Output exactly the lines from the first one down to the line containing "bpy.context.scene.camera = cam", inclusive.

▸ Recorded information:
------------

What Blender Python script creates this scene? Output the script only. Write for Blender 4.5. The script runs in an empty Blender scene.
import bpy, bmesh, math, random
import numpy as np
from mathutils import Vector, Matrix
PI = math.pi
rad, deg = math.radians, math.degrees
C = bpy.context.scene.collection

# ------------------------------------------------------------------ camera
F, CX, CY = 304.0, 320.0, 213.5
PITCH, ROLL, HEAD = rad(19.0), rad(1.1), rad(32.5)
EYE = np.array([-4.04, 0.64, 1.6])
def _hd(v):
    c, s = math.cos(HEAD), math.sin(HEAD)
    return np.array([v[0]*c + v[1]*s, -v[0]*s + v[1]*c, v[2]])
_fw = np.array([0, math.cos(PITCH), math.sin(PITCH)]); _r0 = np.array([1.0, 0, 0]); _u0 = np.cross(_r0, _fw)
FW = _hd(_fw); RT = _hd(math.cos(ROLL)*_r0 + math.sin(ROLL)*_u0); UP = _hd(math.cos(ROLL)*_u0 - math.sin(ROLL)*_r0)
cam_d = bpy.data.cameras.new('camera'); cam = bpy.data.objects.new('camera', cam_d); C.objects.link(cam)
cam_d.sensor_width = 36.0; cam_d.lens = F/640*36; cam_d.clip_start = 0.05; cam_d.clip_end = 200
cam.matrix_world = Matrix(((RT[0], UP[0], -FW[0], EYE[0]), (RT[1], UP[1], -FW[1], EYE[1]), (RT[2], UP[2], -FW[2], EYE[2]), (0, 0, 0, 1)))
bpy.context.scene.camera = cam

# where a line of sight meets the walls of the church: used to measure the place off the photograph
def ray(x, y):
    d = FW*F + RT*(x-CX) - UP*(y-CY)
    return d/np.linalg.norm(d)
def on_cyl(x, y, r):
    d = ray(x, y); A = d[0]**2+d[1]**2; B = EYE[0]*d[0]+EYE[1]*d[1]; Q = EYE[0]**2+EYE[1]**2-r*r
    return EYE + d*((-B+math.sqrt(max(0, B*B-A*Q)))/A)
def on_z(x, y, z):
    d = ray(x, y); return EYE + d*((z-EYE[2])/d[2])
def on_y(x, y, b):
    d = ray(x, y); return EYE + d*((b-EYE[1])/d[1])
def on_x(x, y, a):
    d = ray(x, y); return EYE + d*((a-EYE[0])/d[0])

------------

▸ The completed task:
What Blender Python script creates this scene? Output the script only. Write for Blender 4.5. The script runs in an empty Blender scene.
import bpy, bmesh, math, random
import numpy as np
from mathutils import Vector, Matrix
PI = math.pi
rad, deg = math.radians, math.degrees
C = bpy.context.scene.collection

# ------------------------------------------------------------------ camera
F, CX, CY = 304.0, 320.0, 213.5
PITCH, ROLL, HEAD = rad(19.0), rad(1.1), rad(32.5)
EYE = np.array([-4.04, 0.64, 1.6])
def _hd(v):
    c, s = math.cos(HEAD), math.sin(HEAD)
    return np.array([v[0]*c + v[1]*s, -v[0]*s + v[1]*c, v[2]])
_fw = np.array([0, math.cos(PITCH), math.sin(PITCH)]); _r0 = np.array([1.0, 0, 0]); _u0 = np.cross(_r0, _fw)
FW = _hd(_fw); RT = _hd(math.cos(ROLL)*_r0 + math.sin(ROLL)*_u0); UP = _hd(math.cos(ROLL)*_u0 - math.sin(ROLL)*_r0)
cam_d = bpy.data.cameras.new('camera'); cam = bpy.data.objects.new('camera', cam_d); C.objects.link(cam)
cam_d.sensor_width = 36.0; cam_d.lens = F/640*36; cam_d.clip_start = 0.05; cam_d.clip_end = 200
cam.matrix_world = Matrix(((RT[0], UP[0], -FW[0], EYE[0]), (RT[1], UP[1], -FW[1], EYE[1]), (RT[2], UP[2], -FW[2], EYE[2]), (0, 0, 0, 1)))
bpy.context.scene.camera = cam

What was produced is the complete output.